Northstar Presents At The Movies –  The Impossible

Introduction:

“The Impossible” is a powerful film about human tenacity, about surviving against all odds in the face of death, about salvaging and hanging out to the last bit of hope when life has little of it to offer. One moment, the Belon family are on an island vacation, and the next they are subjects of a cruel, natural disaster. It is based on a real story of a father and mother and three sons and their individual and collective struggle for survival amid horrid devastation. What was it like to be in the swirling “washing machine like” swell of waves and water, wondering if you will ever breathe air again. There is the agony and terror of a family that is separated, worry made worse by physical injury. They wonder if their loved ones are dead, or about to be dead or maybe they wonder if they themselves are going to die. The family wanders around looking for missing family members, finding the courage and time to help others along the way. And finally, the joy of finding the people you thought were lost forever.   

Something To Talk About:

What about the people who are lost all around us? It is a tragedy to live a life without Jesus Christ. The question is – what are we doing about it?   

The Impossible establishes the Belon’s as people of privilege. They fly business class. Maria gets snippy about having a sea view from her room, and husband and wife have an awkwardly scripted conversation about whether she should go back to her job as a doctor after taking several years off to have children. They blandly accept the luxury of their Thai holiday complex while Henry, the husband, then broods over work emails on his smartphone. But everything was drowned out by a deafening roar and Maria watched in horror as a towering wave pushed in from the sea and ripped through the hotel. They found themselves in a storm that is nondiscriminating. They find themselves lost. 

God is passionate about the lost: And God’s passion for each of us is inclusive. He loves not only the righteous, but also the unrighteous. He loves those who have never really strayed away – but also the rebels, those who have thumbed their nose at God and wandered away. God is passionately concerned for each one of us, whatever we may have done. God’s passion for the lost is indeed truly amazing.

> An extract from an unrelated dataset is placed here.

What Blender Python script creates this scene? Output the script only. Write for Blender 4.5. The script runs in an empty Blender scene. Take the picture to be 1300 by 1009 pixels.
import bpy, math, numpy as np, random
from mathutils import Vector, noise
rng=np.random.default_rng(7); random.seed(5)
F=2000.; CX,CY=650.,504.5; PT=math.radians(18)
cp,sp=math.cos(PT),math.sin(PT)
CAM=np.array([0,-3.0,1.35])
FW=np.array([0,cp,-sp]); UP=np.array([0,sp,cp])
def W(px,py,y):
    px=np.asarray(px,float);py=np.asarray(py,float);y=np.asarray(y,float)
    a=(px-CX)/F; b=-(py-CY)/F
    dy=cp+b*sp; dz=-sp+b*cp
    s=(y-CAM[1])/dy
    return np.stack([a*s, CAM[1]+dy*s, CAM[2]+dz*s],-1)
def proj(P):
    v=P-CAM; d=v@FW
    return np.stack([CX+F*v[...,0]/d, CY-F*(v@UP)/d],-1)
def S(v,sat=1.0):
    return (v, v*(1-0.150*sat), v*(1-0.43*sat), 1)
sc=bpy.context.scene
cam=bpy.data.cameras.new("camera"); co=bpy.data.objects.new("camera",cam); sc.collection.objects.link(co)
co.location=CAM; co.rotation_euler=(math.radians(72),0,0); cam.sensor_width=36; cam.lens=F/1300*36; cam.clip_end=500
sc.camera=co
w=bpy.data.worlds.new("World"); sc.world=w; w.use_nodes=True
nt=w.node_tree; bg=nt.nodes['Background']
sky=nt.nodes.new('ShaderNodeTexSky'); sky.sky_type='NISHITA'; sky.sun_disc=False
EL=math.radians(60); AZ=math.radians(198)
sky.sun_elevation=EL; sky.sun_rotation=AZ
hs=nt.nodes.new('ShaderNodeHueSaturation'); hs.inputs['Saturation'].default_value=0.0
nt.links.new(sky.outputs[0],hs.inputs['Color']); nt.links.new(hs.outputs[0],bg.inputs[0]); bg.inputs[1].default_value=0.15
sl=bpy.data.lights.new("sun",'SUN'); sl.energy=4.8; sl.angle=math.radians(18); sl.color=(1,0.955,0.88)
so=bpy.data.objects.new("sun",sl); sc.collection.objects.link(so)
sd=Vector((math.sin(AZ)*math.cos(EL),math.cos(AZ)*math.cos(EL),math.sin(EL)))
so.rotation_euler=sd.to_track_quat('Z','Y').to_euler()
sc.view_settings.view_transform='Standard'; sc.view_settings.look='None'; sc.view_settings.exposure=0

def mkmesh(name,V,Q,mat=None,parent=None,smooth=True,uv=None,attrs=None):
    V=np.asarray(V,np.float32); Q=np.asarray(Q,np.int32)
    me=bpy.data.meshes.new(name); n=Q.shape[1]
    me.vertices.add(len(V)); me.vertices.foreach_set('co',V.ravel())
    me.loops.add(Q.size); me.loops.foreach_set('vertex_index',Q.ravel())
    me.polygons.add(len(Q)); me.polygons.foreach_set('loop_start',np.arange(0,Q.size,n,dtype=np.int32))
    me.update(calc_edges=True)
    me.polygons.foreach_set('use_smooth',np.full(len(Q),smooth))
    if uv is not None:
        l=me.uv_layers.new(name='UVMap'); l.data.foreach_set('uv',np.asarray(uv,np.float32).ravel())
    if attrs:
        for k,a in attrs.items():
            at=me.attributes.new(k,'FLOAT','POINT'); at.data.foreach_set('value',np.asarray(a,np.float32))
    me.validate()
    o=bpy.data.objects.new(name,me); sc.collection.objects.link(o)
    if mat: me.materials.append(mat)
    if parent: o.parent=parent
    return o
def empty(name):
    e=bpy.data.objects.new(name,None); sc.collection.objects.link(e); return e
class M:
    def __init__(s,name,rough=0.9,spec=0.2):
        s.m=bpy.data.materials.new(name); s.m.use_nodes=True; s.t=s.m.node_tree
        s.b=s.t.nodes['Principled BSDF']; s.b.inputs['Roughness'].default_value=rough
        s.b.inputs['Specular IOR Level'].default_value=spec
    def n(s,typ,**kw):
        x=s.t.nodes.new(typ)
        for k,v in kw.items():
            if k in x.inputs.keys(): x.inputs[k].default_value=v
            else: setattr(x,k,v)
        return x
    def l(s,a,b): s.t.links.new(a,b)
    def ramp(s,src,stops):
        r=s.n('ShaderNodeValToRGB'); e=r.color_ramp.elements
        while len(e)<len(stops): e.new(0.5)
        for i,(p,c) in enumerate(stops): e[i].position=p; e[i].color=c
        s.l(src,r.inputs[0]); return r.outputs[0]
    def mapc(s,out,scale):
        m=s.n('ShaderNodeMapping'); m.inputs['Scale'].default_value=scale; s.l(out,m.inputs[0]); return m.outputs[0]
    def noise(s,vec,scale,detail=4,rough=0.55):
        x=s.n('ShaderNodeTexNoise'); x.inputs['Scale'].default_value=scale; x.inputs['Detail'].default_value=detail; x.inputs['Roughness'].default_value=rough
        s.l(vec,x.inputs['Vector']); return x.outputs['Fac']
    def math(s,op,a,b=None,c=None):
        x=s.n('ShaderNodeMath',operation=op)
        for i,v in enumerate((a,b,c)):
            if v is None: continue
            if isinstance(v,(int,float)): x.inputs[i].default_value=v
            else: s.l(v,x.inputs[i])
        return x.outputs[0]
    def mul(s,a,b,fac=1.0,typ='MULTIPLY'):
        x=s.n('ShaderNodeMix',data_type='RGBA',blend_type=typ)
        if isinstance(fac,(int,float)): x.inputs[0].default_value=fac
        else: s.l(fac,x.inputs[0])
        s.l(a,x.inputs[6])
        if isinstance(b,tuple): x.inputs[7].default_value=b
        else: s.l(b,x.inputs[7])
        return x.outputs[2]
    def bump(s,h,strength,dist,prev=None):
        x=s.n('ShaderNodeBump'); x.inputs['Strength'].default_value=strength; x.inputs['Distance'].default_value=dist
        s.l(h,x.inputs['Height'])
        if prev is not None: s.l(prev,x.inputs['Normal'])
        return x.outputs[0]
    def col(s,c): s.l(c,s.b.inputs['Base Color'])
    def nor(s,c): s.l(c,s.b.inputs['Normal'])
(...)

We in turn should be equally passionate for the lost – as God gave His all for us, so we too should give our all to others. In light of this parable and the movie, we should be more concerned about others around us. Since God is passionate about the lost – and he wants us to be equally passionate about the lost – we need to ask ourselves what we are doing to win people to Jesus. We may just need to sow a seed by inviting the person to church, or to listen, or to provide unsolicited acts of kindness or to begin building a relationship. And we can’t give up at the first sign of indifference or rejection. We all love happy endings and in The Impossible, the family is reunited after all their struggles. It was worth all the pain and worry. There is nothing God loves more than when the lost are found. Nothing gives God greater joy than welcoming the sinner home.

Questions:

  1. What did you find compelling in The Impossible movie? What lessons of faith and courage can be gleaned from the movie?
  2. What does it mean to have a passion for others? Do you believe that neutrality is an option?
  3. When remembering the price Jesus paid for us, what do we learn about how great His love is for people still lost and hurting who live right across the street from us? How should that love drive our actions?
  4. Can you think of examples from the scripture of how Jesus prioritized His life around the mission field? How did His disciples prioritize their lives around the mission field? How should we?
  5. What can we do this week to raise our passion for the lost?

Take One Thing Home with You:

The tsunami resulted in at least 227,898 fatalities. The Belon family very nearly were additional statistics. But those statistics are people. How do we look at the lost? Are they statistics? Are they simply additional numbers in the total number of people who do not attend church or believe in Jesus Christ? Are those we know just part of that total? And the still bigger question is, do we treat them as statistics? Do they become just background scenario in our daily lives? It seems impossible when the numbers are so large. It is worth the effort to win one person to Jesus. But, it often requires more work than we expect.

You meet someone and after a few conversations – at work, or school or in the neighborhood – you invite the person to church. They explain that they have a lot going on, but thanks for the invite anyway. What they are actually saying is probably something like this: “Since you are not taking an interest in what interests me, how do you expect me to take an interest in what interests you.” It is great that we invite someone to church but is that as far as our Christian interest extends? It’s almost like we have fulfilled our responsibilities to them.  Most people will not drop all their beliefs just to accept yours. We need to show an interest in what’s interesting to them, instead of expecting them to be interested in Jesus the first time we mention the Savior’s name. Some people believe that spending time with non-believers is conforming to the world. (Romans 12:2)

People matter to God so they should matter to us. They are not statistics. God Himself became a man and left us an example of how we should care for the lost, then exhorted us to follow in His steps. Jesus stated His purpose, “For the Son of Man came to seek and to save the lost.” (Luke 19:10). We should make His mission our mission.